- [TASK TO COMPLETE]: Emit the entire listing verbatim.

- [DATA BLOCK]:
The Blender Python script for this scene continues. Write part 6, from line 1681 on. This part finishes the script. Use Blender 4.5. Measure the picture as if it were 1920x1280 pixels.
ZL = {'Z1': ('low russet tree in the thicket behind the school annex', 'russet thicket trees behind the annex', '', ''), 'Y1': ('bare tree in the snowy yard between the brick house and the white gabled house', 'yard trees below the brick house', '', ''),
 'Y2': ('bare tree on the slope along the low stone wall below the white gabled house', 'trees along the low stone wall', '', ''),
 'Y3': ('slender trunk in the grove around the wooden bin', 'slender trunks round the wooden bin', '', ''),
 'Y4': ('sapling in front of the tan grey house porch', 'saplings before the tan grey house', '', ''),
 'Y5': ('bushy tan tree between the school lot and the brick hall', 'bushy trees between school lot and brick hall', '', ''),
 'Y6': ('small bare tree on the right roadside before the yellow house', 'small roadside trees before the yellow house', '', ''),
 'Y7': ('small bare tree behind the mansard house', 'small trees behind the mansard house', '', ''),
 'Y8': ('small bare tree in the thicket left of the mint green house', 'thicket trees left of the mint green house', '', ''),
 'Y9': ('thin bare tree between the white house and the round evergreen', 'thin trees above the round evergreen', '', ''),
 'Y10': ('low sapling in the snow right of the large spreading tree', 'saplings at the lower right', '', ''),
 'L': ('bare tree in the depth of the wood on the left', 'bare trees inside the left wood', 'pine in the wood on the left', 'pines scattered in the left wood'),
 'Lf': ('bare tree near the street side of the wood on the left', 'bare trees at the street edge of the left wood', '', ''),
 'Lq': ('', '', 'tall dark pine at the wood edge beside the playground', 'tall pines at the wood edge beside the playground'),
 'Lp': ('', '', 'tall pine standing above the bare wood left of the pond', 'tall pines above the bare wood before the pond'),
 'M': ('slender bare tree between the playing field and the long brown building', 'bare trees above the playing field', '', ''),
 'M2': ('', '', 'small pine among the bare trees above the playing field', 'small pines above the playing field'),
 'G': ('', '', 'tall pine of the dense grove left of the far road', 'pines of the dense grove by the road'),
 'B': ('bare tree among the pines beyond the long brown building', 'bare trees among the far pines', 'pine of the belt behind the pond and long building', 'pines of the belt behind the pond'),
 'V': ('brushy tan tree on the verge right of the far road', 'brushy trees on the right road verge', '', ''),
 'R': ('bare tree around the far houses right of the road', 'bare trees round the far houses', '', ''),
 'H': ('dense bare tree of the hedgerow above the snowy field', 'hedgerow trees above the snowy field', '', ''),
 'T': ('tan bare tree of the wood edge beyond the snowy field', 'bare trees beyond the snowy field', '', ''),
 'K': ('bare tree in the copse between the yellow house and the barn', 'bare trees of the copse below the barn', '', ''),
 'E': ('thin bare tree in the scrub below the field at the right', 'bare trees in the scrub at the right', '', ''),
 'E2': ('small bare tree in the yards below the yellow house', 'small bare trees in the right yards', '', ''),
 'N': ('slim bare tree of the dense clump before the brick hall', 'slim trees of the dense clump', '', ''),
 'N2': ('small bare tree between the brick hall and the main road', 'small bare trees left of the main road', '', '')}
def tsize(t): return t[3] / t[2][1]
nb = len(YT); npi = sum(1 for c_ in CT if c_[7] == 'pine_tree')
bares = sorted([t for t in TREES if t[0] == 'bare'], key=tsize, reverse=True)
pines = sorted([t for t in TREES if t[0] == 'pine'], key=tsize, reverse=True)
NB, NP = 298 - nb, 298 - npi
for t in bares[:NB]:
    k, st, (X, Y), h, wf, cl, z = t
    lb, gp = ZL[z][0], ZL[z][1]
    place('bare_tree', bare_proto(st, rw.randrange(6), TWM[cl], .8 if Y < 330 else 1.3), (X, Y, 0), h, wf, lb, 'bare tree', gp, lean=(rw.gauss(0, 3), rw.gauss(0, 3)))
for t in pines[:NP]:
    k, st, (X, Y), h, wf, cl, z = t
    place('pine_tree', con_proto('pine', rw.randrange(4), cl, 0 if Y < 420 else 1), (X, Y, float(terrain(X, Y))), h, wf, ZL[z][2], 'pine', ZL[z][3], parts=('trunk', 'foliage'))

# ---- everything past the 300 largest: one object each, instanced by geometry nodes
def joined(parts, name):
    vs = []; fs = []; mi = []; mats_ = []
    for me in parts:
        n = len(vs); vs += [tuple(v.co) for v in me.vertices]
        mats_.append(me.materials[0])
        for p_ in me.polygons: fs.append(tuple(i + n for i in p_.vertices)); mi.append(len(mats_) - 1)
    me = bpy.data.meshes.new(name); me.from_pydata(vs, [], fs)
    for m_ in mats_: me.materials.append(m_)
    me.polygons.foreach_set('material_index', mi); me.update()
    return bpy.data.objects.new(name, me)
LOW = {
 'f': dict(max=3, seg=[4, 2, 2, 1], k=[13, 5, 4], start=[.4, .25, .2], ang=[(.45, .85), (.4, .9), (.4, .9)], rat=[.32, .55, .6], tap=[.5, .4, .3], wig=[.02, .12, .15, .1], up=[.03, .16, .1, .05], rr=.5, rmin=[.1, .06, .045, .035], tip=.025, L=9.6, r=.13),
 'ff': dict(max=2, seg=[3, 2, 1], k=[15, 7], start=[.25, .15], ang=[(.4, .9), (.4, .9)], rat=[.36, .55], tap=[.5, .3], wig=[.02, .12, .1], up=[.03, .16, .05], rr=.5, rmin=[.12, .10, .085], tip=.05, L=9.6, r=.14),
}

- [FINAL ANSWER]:
The Blender Python script for this scene continues. Write part 6, from line 1681 on. This part finishes the script. Use Blender 4.5. Measure the picture as if it were 1920x1280 pixels.
ZL = {'Z1': ('low russet tree in the thicket behind the school annex', 'russet thicket trees behind the annex', '', ''), 'Y1': ('bare tree in the snowy yard between the brick house and the white gabled house', 'yard trees below the brick house', '', ''),
 'Y2': ('bare tree on the slope along the low stone wall below the white gabled house', 'trees along the low stone wall', '', ''),
 'Y3': ('slender trunk in the grove around the wooden bin', 'slender trunks round the wooden bin', '', ''),
 'Y4': ('sapling in front of the tan grey house porch', 'saplings before the tan grey house', '', ''),
 'Y5': ('bushy tan tree between the school lot and the brick hall', 'bushy trees between school lot and brick hall', '', ''),
 'Y6': ('small bare tree on the right roadside before the yellow house', 'small roadside trees before the yellow house', '', ''),
 'Y7': ('small bare tree behind the mansard house', 'small trees behind the mansard house', '', ''),
 'Y8': ('small bare tree in the thicket left of the mint green house', 'thicket trees left of the mint green house', '', ''),
 'Y9': ('thin bare tree between the white house and the round evergreen', 'thin trees above the round evergreen', '', ''),
 'Y10': ('low sapling in the snow right of the large spreading tree', 'saplings at the lower right', '', ''),
 'L': ('bare tree in the depth of the wood on the left', 'bare trees inside the left wood', 'pine in the wood on the left', 'pines scattered in the left wood'),
 'Lf': ('bare tree near the street side of the wood on the left', 'bare trees at the street edge of the left wood', '', ''),
 'Lq': ('', '', 'tall dark pine at the wood edge beside the playground', 'tall pines at the wood edge beside the playground'),
 'Lp': ('', '', 'tall pine standing above the bare wood left of the pond', 'tall pines above the bare wood before the pond'),
 'M': ('slender bare tree between the playing field and the long brown building', 'bare trees above the playing field', '', ''),
 'M2': ('', '', 'small pine among the bare trees above the playing field', 'small pines above the playing field'),
 'G': ('', '', 'tall pine of the dense grove left of the far road', 'pines of the dense grove by the road'),
 'B': ('bare tree among the pines beyond the long brown building', 'bare trees among the far pines', 'pine of the belt behind the pond and long building', 'pines of the belt behind the pond'),
 'V': ('brushy tan tree on the verge right of the far road', 'brushy trees on the right road verge', '', ''),
 'R': ('bare tree around the far houses right of the road', 'bare trees round the far houses', '', ''),
 'H': ('dense bare tree of the hedgerow above the snowy field', 'hedgerow trees above the snowy field', '', ''),
 'T': ('tan bare tree of the wood edge beyond the snowy field', 'bare trees beyond the snowy field', '', ''),
 'K': ('bare tree in the copse between the yellow house and the barn', 'bare trees of the copse below the barn', '', ''),
 'E': ('thin bare tree in the scrub below the field at the right', 'bare trees in the scrub at the right', '', ''),
 'E2': ('small bare tree in the yards below the yellow house', 'small bare trees in the right yards', '', ''),
 'N': ('slim bare tree of the dense clump before the brick hall', 'slim trees of the dense clump', '', ''),
 'N2': ('small bare tree between the brick hall and the main road', 'small bare trees left of the main road', '', '')}
def tsize(t): return t[3] / t[2][1]
nb = len(YT); npi = sum(1 for c_ in CT if c_[7] == 'pine_tree')
bares = sorted([t for t in TREES if t[0] == 'bare'], key=tsize, reverse=True)
pines = sorted([t for t in TREES if t[0] == 'pine'], key=tsize, reverse=True)
NB, NP = 298 - nb, 298 - npi
for t in bares[:NB]:
    k, st, (X, Y), h, wf, cl, z = t
    lb, gp = ZL[z][0], ZL[z][1]
    place('bare_tree', bare_proto(st, rw.randrange(6), TWM[cl], .8 if Y < 330 else 1.3), (X, Y, 0), h, wf, lb, 'bare tree', gp, lean=(rw.gauss(0, 3), rw.gauss(0, 3)))
for t in pines[:NP]:
    k, st, (X, Y), h, wf, cl, z = t
    place('pine_tree', con_proto('pine', rw.randrange(4), cl, 0 if Y < 420 else 1), (X, Y, float(terrain(X, Y))), h, wf, ZL[z][2], 'pine', ZL[z][3], parts=('trunk', 'foliage'))

# ---- everything past the 300 largest: one object each, instanced by geometry nodes
def joined(parts, name):
    vs = []; fs = []; mi = []; mats_ = []
    for me in parts:
        n = len(vs); vs += [tuple(v.co) for v in me.vertices]
        mats_.append(me.materials[0])
        for p_ in me.polygons: fs.append(tuple(i + n for i in p_.vertices)); mi.append(len(mats_) - 1)
    me = bpy.data.meshes.new(name); me.from_pydata(vs, [], fs)
    for m_ in mats_: me.materials.append(m_)
    me.polygons.foreach_set('material_index', mi); me.update()
    return bpy.data.objects.new(name, me)
LOW = {
 'f': dict(max=3, seg=[4, 2, 2, 1], k=[13, 5, 4], start=[.4, .25, .2], ang=[(.45, .85), (.4, .9), (.4, .9)], rat=[.32, .55, .6], tap=[.5, .4, .3], wig=[.02, .12, .15, .1], up=[.03, .16, .1, .05], rr=.5, rmin=[.1, .06, .045, .035], tip=.025, L=9.6, r=.13),
 'ff': dict(max=2, seg=[3, 2, 1], k=[15, 7], start=[.25, .15], ang=[(.4, .9), (.4, .9)], rat=[.36, .55], tap=[.5, .3], wig=[.02, .12, .1], up=[.03, .16, .05], rr=.5, rmin=[.12, .10, .085], tip=.05, L=9.6, r=.14),
}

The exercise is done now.